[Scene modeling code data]
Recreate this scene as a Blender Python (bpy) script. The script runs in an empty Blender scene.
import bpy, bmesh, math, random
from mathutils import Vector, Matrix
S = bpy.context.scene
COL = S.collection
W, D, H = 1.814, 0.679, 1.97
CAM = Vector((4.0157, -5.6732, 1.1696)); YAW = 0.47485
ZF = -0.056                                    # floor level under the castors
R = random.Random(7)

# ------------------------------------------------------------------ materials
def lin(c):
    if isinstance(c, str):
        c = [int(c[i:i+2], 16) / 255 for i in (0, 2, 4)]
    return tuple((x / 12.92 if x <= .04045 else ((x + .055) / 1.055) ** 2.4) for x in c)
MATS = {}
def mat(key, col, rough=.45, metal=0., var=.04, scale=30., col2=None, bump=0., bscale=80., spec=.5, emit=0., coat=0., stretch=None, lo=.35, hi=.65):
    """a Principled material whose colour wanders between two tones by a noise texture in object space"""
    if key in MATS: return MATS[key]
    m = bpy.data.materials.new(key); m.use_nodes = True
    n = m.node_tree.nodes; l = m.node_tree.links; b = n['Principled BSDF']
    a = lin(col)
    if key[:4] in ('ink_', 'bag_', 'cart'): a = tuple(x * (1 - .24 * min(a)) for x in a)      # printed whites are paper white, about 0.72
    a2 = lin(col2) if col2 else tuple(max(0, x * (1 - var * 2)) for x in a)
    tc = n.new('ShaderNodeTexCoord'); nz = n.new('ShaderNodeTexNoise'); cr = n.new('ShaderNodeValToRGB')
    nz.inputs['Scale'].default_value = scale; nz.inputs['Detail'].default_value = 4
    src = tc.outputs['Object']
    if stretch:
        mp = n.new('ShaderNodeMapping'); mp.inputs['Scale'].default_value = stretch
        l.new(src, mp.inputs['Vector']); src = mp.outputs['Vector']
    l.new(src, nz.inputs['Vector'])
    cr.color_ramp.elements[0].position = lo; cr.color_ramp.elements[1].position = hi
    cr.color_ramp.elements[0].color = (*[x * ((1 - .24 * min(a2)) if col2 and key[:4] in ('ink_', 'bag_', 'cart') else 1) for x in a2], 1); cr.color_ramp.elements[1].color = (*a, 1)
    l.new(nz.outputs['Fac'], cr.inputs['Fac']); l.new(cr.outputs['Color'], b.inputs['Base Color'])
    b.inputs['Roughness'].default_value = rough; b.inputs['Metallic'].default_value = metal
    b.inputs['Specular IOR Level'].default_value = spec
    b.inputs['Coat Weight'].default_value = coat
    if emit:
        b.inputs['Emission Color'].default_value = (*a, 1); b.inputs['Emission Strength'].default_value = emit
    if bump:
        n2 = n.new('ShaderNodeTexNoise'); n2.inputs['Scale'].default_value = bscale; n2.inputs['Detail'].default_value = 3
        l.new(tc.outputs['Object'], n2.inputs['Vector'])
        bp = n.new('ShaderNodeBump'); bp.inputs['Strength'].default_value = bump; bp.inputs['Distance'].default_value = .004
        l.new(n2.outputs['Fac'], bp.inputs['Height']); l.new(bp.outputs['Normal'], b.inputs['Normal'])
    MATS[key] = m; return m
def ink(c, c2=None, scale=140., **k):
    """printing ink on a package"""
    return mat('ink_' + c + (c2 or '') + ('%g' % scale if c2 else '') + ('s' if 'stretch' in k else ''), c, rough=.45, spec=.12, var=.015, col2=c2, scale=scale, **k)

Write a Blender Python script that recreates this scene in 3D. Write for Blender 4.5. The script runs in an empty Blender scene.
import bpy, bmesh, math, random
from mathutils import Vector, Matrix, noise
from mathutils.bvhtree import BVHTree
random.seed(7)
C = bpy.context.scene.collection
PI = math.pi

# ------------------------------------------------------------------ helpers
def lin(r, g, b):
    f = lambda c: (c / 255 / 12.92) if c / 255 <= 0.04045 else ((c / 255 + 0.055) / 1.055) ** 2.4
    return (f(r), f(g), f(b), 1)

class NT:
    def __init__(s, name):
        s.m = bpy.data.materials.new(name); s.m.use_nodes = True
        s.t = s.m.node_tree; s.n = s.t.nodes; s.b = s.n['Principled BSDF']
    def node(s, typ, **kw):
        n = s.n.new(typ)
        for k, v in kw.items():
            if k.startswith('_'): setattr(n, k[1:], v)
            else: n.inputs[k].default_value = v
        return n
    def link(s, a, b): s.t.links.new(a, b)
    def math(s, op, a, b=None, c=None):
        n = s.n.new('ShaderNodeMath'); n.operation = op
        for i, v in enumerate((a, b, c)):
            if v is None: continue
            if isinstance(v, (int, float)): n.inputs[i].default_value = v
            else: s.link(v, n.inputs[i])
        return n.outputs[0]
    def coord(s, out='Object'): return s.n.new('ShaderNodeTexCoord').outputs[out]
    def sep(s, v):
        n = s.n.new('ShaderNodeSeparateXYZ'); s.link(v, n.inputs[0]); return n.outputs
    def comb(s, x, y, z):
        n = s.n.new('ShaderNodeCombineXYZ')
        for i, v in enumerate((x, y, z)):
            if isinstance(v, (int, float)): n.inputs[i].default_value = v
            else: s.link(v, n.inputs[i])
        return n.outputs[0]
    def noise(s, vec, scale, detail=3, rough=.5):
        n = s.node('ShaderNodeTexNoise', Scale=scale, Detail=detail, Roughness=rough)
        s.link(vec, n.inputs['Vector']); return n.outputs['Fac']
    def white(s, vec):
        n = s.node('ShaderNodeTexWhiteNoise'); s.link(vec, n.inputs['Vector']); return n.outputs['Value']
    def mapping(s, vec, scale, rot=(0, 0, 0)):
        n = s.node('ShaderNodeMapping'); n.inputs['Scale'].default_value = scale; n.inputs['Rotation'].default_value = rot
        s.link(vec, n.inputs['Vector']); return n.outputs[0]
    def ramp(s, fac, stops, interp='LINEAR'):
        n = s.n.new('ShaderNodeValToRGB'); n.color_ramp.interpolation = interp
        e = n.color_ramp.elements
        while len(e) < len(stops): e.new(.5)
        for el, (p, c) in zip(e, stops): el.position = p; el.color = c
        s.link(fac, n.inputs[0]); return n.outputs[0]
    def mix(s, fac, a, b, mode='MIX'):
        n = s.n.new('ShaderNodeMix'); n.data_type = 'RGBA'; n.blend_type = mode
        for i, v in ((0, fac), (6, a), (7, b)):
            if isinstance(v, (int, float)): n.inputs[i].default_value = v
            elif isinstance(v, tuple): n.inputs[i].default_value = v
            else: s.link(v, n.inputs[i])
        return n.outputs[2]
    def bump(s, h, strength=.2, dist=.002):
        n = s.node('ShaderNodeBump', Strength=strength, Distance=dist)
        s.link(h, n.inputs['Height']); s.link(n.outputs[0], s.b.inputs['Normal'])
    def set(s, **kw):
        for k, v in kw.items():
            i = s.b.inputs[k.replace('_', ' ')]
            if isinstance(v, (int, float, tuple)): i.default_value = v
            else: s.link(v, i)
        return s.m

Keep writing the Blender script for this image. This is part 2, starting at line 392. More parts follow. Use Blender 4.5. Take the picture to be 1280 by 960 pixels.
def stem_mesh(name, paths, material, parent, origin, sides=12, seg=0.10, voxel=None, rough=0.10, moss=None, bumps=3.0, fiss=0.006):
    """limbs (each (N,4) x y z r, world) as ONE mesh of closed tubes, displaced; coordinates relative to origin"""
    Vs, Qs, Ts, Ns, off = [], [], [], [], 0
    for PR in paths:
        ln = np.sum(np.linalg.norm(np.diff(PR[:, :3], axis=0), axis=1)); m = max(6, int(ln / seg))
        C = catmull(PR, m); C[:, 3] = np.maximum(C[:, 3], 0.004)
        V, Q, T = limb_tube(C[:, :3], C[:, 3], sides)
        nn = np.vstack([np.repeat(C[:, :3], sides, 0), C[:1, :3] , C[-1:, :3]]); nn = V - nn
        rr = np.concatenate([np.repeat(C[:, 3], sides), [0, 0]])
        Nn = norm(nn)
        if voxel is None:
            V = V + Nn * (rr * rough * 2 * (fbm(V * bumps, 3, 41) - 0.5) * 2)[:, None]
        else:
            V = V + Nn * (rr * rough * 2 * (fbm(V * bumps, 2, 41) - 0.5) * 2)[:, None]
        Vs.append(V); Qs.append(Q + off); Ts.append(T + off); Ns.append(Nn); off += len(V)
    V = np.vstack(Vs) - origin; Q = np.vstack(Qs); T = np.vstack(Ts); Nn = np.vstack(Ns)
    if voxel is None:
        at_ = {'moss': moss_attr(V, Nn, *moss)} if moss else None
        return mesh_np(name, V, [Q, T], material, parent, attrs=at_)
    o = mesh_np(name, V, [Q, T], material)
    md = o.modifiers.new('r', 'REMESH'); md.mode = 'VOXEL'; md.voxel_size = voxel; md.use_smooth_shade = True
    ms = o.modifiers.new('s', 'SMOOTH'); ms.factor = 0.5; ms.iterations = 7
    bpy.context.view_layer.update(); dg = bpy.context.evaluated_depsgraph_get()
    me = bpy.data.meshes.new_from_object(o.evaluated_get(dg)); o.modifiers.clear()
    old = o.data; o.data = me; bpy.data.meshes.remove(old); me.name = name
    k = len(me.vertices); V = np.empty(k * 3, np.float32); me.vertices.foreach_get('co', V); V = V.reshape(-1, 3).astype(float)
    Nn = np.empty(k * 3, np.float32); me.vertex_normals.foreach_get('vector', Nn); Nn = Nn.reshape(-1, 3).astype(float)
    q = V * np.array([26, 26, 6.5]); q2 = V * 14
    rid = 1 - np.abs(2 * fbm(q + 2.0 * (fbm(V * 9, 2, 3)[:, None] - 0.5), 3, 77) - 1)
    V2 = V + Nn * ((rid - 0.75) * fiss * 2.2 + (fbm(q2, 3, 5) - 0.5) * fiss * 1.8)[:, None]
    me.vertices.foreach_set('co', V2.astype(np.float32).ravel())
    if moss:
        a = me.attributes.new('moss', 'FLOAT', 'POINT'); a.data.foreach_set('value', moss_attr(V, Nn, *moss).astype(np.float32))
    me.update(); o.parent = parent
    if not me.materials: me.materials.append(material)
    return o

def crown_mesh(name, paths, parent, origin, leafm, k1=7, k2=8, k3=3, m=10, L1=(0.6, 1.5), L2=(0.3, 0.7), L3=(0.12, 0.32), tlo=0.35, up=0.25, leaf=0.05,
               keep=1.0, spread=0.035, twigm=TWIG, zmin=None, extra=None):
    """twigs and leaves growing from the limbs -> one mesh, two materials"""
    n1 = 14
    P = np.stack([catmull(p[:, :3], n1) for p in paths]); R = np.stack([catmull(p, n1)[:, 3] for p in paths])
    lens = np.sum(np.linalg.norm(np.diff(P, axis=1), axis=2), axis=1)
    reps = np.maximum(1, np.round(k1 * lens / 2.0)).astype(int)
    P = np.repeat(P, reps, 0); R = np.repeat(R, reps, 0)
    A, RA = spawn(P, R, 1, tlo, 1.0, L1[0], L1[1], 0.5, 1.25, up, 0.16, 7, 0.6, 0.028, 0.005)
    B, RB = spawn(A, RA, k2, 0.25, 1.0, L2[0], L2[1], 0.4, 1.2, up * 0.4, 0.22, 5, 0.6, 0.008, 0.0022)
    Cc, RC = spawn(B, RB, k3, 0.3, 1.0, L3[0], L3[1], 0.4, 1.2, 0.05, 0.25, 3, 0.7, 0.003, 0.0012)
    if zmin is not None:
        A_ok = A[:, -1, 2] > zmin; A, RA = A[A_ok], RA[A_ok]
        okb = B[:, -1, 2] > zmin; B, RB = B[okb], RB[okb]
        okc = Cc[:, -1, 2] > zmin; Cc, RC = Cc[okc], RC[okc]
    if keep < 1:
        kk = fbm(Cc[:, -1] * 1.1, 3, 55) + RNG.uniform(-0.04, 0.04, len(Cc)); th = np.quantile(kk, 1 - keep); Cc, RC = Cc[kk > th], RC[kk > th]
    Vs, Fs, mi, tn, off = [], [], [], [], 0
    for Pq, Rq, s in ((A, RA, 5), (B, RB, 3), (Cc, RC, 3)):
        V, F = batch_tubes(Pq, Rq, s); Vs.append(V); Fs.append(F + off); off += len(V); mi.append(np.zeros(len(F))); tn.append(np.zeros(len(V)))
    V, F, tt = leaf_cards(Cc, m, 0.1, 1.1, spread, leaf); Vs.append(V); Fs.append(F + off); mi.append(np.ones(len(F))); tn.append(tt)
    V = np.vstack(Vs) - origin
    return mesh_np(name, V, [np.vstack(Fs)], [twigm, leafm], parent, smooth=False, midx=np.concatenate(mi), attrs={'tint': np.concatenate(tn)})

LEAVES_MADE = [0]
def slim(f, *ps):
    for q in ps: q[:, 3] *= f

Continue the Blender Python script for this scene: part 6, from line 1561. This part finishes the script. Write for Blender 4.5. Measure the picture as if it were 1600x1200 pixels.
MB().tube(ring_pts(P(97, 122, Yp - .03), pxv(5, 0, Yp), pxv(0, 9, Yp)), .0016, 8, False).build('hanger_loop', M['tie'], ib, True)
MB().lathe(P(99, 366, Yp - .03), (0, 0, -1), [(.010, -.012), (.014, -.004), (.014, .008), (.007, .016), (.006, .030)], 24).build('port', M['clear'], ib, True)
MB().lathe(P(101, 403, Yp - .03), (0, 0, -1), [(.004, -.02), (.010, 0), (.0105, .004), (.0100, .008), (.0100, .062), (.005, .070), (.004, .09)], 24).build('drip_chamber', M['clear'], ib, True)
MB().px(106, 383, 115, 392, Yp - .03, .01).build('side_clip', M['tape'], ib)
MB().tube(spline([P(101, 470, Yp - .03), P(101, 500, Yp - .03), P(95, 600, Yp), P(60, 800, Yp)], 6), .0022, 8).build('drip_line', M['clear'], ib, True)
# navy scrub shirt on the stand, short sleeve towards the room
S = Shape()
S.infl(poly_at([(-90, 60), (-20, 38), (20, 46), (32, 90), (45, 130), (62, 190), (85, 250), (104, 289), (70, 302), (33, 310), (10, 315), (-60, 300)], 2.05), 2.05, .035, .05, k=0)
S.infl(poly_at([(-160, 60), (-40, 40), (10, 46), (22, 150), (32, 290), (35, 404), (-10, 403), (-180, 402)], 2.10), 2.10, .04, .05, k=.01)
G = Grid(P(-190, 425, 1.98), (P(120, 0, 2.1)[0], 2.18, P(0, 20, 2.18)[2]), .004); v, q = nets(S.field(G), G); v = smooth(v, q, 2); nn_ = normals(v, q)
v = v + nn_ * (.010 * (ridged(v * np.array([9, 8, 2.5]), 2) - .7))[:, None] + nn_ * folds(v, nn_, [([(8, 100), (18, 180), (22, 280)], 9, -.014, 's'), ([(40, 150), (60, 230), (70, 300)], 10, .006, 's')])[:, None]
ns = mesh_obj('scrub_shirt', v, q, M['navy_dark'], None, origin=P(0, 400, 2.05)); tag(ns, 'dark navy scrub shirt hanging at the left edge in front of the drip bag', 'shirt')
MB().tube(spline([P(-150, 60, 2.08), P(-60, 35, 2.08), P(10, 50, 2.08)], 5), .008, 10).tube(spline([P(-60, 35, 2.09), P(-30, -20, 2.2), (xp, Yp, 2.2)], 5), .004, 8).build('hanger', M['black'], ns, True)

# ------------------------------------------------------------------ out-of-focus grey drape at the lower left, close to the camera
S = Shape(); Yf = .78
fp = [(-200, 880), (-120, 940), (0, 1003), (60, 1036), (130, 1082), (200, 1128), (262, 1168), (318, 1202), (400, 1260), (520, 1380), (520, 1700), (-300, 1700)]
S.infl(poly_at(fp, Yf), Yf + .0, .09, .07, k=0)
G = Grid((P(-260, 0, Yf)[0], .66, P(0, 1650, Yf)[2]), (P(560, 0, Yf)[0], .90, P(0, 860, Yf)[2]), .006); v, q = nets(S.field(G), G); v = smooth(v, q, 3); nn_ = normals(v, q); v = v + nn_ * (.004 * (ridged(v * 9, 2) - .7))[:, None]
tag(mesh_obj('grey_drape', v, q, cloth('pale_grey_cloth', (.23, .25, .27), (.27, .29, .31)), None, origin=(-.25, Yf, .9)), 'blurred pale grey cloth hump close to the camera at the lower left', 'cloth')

SET PROBLEM:
Give back exactly the lines running from the line that contains "Continue the Blender" through the line that contains "M['black'], ns, True)", and nothing outside them.

THE RESPONSE:
Continue the Blender Python script for this scene: part 6, from line 1561. This part finishes the script. Write for Blender 4.5. Measure the picture as if it were 1600x1200 pixels.
MB().tube(ring_pts(P(97, 122, Yp - .03), pxv(5, 0, Yp), pxv(0, 9, Yp)), .0016, 8, False).build('hanger_loop', M['tie'], ib, True)
MB().lathe(P(99, 366, Yp - .03), (0, 0, -1), [(.010, -.012), (.014, -.004), (.014, .008), (.007, .016), (.006, .030)], 24).build('port', M['clear'], ib, True)
MB().lathe(P(101, 403, Yp - .03), (0, 0, -1), [(.004, -.02), (.010, 0), (.0105, .004), (.0100, .008), (.0100, .062), (.005, .070), (.004, .09)], 24).build('drip_chamber', M['clear'], ib, True)
MB().px(106, 383, 115, 392, Yp - .03, .01).build('side_clip', M['tape'], ib)
MB().tube(spline([P(101, 470, Yp - .03), P(101, 500, Yp - .03), P(95, 600, Yp), P(60, 800, Yp)], 6), .0022, 8).build('drip_line', M['clear'], ib, True)
# navy scrub shirt on the stand, short sleeve towards the room
S = Shape()
S.infl(poly_at([(-90, 60), (-20, 38), (20, 46), (32, 90), (45, 130), (62, 190), (85, 250), (104, 289), (70, 302), (33, 310), (10, 315), (-60, 300)], 2.05), 2.05, .035, .05, k=0)
S.infl(poly_at([(-160, 60), (-40, 40), (10, 46), (22, 150), (32, 290), (35, 404), (-10, 403), (-180, 402)], 2.10), 2.10, .04, .05, k=.01)
G = Grid(P(-190, 425, 1.98), (P(120, 0, 2.1)[0], 2.18, P(0, 20, 2.18)[2]), .004); v, q = nets(S.field(G), G); v = smooth(v, q, 2); nn_ = normals(v, q)
v = v + nn_ * (.010 * (ridged(v * np.array([9, 8, 2.5]), 2) - .7))[:, None] + nn_ * folds(v, nn_, [([(8, 100), (18, 180), (22, 280)], 9, -.014, 's'), ([(40, 150), (60, 230), (70, 300)], 10, .006, 's')])[:, None]
ns = mesh_obj('scrub_shirt', v, q, M['navy_dark'], None, origin=P(0, 400, 2.05)); tag(ns, 'dark navy scrub shirt hanging at the left edge in front of the drip bag', 'shirt')
MB().tube(spline([P(-150, 60, 2.08), P(-60, 35, 2.08), P(10, 50, 2.08)], 5), .008, 10).tube(spline([P(-60, 35, 2.09), P(-30, -20, 2.2), (xp, Yp, 2.2)], 5), .004, 8).build('hanger', M['black'], ns, True)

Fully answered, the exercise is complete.